O tratamento simultâneo, mas igualmente em separado, da dívida pública e da dívida externa e a opção por não recorrer à solução do perdão de dívida constituem a imagem forte do guião. Se a abordagem global da questão do endividamento público e privado apresenta o mérito de evidenciar o grande peso deste último (algo que tem vindo a ser sucessivamente escamoteado) e o tratamento diferenciado que propõe (redução do segundo por via da transferência parcial das perdas para os accionistas do sistema financeiro) deixa bem claro a diferença da sua natureza, nem por isso deixa igualmente de branquear o comportamento dos agentes (decisores políticos e sistema financeiro) que muito contribuíram para que o endividamento atingisse os valores que lhe conhecemos.

Por opção de natureza ética mantenho a ideia da indispensabilidade duma auditoria à dívida pública que, separando a dívida necessária da fraudulenta, conduzisse a que os co-responsáveis pela última viessem a ser penalizados por via da respectiva incobrabilidade. A proposta de atingir uma redução prática por via da extensão da sua maturidade é uma opção possível (tecnicamente interessante e de modo algum descabida) mas que desperdiçará a oportunidade para introdução de critérios de endividamento, de processos de controlo e de métodos de avaliação que deveriam ser aplicados no futuro.

Numa conjuntura em que o BCE mantém a taxa de desconto (taxa a que o banco central do euro financia os bancos) nuns escassos 0,15% e quando até o “think tank«Alemão Ifo aconselha redução da dívida para países do Sul», demonstrando uma crescente tomada de consciência da insustentabilidade da dívida pública, é exigível que além da questão da eventual redução facial (“haircut”) seja igualmente revista a taxa de juro dos empréstimos.
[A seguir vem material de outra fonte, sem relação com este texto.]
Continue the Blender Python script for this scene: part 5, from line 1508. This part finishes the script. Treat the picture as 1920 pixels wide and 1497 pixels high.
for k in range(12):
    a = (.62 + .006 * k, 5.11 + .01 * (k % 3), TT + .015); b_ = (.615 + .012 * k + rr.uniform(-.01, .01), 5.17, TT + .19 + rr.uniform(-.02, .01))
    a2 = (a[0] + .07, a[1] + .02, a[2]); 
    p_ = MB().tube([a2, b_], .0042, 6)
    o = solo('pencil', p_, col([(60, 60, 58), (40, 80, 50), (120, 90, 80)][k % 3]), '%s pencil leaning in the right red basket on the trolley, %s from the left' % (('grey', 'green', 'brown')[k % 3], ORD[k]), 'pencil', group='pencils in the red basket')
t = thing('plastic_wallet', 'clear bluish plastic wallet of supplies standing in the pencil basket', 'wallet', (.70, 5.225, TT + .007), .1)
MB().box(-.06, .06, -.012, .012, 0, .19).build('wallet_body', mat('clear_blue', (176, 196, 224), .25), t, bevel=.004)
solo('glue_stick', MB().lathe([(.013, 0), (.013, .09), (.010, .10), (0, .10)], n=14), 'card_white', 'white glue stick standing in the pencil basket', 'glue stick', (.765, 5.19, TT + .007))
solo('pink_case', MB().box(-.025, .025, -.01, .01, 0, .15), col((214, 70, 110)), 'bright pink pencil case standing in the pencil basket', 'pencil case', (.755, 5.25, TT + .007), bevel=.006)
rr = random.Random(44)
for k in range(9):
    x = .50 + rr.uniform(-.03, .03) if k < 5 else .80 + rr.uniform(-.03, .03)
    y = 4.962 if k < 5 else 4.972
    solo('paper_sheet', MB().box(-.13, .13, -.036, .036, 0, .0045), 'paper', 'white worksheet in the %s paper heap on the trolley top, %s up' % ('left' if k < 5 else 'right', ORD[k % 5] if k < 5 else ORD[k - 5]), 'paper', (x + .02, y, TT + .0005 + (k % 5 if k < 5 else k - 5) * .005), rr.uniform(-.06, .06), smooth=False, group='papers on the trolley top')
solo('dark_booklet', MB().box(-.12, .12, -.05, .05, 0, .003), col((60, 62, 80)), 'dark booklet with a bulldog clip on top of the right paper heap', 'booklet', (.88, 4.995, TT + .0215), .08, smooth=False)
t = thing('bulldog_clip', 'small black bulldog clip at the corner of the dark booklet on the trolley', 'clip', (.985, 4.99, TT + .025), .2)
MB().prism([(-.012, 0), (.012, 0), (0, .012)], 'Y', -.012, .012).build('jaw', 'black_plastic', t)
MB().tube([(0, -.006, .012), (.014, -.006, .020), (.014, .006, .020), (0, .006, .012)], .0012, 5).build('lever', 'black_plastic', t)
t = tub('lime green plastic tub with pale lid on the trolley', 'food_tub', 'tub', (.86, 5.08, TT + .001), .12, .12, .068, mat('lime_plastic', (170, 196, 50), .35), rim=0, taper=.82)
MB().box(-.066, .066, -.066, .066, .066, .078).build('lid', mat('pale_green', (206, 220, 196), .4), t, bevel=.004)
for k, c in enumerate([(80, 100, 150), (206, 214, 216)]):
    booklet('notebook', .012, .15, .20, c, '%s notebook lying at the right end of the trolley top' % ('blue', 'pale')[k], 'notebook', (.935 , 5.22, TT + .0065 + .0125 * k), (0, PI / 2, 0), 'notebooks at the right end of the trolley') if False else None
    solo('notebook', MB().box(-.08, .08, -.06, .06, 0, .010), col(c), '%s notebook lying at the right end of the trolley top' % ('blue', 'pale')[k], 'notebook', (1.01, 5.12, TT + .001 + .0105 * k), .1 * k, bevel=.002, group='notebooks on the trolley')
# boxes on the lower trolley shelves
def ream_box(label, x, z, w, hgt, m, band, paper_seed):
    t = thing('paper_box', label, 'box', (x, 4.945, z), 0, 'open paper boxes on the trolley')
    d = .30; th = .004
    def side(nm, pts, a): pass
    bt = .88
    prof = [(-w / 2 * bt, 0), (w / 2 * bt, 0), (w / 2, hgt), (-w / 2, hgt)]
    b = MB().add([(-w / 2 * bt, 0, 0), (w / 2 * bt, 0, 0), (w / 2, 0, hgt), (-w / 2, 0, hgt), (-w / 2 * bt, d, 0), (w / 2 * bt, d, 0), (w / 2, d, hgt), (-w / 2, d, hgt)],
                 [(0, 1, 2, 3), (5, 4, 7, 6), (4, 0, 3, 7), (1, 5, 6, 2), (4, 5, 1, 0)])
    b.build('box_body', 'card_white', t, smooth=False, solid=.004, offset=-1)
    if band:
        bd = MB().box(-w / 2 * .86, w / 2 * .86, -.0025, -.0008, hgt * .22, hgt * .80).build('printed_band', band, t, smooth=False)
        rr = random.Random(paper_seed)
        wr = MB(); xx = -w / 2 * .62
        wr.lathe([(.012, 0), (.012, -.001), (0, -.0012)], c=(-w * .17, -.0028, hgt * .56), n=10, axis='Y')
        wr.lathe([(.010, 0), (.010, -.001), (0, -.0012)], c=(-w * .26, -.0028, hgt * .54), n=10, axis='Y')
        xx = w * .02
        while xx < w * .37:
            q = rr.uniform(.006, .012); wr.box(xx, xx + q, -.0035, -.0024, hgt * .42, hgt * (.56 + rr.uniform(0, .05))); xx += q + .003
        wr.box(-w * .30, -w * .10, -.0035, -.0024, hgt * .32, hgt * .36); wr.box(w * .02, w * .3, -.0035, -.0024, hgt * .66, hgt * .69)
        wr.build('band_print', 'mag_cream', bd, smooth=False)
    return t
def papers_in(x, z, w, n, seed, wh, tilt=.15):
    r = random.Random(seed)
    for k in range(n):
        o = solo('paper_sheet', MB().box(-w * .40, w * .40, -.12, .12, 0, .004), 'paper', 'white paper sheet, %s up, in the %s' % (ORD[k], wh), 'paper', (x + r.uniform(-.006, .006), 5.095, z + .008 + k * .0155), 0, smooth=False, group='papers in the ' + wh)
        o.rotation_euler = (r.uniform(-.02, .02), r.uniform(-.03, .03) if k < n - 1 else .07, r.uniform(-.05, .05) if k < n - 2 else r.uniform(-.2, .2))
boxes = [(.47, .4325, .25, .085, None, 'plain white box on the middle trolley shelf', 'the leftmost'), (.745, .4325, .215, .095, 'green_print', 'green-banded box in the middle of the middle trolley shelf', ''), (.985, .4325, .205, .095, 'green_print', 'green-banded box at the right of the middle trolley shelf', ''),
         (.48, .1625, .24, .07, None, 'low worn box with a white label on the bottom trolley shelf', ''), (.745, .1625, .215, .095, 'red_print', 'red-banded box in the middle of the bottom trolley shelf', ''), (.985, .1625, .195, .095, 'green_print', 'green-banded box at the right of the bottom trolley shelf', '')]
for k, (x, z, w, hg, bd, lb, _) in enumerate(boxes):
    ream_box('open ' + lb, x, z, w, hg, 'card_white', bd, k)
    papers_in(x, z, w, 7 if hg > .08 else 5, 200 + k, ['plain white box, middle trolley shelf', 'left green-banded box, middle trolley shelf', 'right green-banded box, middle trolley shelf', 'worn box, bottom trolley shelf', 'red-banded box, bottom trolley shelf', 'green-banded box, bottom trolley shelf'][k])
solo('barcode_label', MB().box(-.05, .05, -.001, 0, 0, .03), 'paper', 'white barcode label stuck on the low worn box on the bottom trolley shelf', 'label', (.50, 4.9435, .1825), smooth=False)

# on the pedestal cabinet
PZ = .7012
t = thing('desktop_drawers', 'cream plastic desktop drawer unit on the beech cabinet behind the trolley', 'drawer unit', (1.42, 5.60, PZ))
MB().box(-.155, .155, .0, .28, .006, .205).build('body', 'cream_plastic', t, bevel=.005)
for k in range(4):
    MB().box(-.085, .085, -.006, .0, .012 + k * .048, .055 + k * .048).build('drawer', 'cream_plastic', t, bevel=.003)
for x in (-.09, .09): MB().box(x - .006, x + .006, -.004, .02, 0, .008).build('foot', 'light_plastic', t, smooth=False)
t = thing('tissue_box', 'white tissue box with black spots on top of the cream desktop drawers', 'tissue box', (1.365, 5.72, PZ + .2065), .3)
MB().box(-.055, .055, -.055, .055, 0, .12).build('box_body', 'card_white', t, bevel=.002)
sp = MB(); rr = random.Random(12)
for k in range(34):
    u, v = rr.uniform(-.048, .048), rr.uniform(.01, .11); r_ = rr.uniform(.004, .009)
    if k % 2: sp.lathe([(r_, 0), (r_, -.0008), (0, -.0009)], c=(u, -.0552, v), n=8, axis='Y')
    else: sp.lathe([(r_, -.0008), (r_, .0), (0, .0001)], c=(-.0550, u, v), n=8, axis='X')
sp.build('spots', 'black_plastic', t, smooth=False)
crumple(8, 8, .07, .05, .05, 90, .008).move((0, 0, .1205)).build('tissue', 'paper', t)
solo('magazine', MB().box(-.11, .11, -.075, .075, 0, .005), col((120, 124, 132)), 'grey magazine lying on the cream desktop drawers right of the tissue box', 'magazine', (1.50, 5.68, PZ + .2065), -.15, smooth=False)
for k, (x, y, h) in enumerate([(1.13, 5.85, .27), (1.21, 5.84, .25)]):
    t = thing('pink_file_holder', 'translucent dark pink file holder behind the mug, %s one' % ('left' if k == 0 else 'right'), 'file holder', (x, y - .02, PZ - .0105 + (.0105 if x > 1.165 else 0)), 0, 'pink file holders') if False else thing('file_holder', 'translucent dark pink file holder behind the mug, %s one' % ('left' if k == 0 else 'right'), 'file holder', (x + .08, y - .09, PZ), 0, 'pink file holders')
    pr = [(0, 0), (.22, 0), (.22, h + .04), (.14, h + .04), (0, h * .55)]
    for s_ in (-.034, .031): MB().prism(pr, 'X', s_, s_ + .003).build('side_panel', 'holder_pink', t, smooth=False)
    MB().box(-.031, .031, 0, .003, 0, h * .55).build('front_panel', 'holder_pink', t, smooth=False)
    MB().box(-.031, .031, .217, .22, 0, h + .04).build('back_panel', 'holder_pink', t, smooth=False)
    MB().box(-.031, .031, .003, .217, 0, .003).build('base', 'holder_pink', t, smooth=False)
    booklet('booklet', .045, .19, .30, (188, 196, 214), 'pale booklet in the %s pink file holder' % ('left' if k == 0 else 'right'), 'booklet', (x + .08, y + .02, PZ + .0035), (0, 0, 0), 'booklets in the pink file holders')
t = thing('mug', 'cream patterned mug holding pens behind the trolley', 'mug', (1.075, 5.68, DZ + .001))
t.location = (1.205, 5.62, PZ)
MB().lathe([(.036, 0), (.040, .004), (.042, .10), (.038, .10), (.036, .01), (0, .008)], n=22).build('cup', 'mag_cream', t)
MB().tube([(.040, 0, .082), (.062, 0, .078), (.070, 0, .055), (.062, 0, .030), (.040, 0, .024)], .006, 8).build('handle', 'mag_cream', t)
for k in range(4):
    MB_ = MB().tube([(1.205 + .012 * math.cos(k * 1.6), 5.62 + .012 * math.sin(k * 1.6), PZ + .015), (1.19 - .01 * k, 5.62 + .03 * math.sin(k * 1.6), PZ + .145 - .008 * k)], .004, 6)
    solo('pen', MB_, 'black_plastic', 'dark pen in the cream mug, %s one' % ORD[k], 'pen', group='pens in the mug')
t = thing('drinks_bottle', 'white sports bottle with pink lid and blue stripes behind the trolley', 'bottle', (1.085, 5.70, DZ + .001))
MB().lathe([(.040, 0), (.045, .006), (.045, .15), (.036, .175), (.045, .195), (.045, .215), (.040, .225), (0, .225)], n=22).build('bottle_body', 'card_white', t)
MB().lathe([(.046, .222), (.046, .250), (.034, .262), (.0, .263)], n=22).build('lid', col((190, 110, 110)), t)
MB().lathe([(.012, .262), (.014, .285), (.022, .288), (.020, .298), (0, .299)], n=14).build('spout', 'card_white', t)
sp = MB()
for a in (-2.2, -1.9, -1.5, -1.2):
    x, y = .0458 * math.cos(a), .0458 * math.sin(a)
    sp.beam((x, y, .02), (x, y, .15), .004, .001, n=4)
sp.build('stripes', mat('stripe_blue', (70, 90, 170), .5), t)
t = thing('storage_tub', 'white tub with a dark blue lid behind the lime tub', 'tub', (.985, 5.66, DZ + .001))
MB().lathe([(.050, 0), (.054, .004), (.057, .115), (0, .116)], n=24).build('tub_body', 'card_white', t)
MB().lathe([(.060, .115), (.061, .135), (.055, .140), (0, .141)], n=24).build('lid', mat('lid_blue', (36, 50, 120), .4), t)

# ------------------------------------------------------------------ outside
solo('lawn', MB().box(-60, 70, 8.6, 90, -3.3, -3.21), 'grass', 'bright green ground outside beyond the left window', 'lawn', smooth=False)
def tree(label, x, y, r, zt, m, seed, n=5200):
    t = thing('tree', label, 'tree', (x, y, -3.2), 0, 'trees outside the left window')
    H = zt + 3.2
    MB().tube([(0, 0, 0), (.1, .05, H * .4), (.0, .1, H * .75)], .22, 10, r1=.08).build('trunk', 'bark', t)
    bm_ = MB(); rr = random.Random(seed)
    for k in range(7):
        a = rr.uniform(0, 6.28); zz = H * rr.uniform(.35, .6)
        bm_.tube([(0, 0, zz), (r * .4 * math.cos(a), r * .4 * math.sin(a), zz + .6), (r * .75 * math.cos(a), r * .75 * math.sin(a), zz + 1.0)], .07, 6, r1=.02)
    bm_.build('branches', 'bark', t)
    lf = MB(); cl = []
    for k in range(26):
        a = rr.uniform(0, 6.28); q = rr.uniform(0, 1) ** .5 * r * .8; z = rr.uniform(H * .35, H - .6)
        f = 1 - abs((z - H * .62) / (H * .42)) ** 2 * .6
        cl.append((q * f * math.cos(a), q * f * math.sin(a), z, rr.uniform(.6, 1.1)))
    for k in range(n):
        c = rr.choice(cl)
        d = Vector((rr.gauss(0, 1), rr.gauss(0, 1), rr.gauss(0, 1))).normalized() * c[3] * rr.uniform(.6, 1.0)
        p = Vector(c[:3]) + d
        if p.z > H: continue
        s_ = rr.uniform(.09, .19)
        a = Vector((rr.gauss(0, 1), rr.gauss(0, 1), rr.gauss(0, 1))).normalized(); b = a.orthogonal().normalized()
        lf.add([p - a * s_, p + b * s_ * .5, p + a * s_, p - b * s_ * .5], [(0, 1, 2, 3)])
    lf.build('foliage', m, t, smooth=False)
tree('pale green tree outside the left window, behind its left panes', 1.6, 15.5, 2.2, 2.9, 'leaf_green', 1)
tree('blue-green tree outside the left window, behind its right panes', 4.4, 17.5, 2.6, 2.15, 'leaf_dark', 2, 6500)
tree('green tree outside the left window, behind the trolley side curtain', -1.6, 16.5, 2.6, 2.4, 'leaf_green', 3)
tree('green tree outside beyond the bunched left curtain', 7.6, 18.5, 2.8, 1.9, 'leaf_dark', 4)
Já no caso dum sistema financeiro a braços com uma delicada situação de sobreendividamento (proporcionalmente maior que o endividamento público e que esteve na origem da opção pelo resgate conduzido pela “troika”, como recentemente o confirmou Philippe Legrain, um ex-conselheiro da presidência da Comissão Europeia, quando assegurou que as «Ajudas a Portugal e Grécia foram resgates aos bancos alemães») era impossível não recorrer a um “haircut” e a proposta de redução dos passivos bancários (mediante intervenção do Fundo de Garantia dos Depósitos e da conversão de parte dos saldos dos depósitos superiores a 100.000€ em capital) constitui uma solução idêntica à que a “troika” recorreu no programa de resgate que aplicou em Chipre (ver o “post” «SINAIS DE CHIPRE»).
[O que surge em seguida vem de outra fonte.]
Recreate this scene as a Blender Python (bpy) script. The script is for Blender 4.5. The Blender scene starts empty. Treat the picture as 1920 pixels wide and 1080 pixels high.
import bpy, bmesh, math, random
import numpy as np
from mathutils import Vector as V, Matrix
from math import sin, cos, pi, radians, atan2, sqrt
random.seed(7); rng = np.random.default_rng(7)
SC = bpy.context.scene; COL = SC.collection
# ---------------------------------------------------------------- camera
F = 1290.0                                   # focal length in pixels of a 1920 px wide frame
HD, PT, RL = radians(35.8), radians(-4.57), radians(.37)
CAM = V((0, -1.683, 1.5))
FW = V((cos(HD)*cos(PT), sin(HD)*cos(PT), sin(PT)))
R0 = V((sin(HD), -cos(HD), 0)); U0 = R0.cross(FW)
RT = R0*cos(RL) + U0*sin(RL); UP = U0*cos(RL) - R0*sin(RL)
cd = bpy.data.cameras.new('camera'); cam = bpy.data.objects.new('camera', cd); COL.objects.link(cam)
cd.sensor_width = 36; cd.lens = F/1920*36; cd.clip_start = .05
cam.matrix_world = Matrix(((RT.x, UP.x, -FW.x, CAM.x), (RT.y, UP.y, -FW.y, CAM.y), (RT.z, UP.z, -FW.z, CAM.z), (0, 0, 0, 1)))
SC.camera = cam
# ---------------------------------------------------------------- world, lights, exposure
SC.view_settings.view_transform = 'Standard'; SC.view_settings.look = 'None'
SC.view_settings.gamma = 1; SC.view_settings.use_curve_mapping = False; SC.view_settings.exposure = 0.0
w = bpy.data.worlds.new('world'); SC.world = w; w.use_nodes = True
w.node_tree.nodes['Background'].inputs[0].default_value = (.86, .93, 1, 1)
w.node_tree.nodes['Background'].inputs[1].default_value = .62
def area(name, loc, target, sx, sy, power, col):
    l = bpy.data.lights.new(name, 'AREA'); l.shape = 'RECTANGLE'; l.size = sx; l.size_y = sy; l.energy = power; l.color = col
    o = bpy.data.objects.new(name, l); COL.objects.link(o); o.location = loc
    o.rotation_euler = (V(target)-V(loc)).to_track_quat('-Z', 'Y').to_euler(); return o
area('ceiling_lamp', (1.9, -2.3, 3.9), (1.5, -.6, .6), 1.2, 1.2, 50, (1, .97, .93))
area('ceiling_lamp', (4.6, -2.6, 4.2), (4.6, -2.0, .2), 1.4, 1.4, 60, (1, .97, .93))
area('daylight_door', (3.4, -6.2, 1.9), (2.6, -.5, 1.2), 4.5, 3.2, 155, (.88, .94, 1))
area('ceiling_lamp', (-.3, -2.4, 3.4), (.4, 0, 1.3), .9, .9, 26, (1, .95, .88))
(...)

Em resumo: pese embora o bem estruturado e quantificado trabalho apresentado sob a chancela do Institute of Public Policy Thomas Jefferson – Correia da Serra, no que respeita à proposta de reestruturação da dívida pública preferia, pelas enunciadas razões éticas e para pedagogia futura, que o processo se iniciasse com uma redução da dívida estimada em função duma auditoria que distinguisse a dívida legítima (a que seria amortizada) da ilegítima (a que não deve ser paga) ao qual se acrescentaria a extensão das maturidades e uma redução da taxa de juro, não para o valor proposto (1%) mas para um nível igual ao da taxa de desconto praticada pelo BCE.

Mas o problema das dívidas públicas dos países da periferia da Zona Euro, criado como o foi pelo funcionamento desregulado dum sistema bancário duma zona monetária criada para o servir, não se esgota numa abordagem de natureza doméstica, sendo indispensável incluir uma proposta de actuação ao nível da Zona Euro.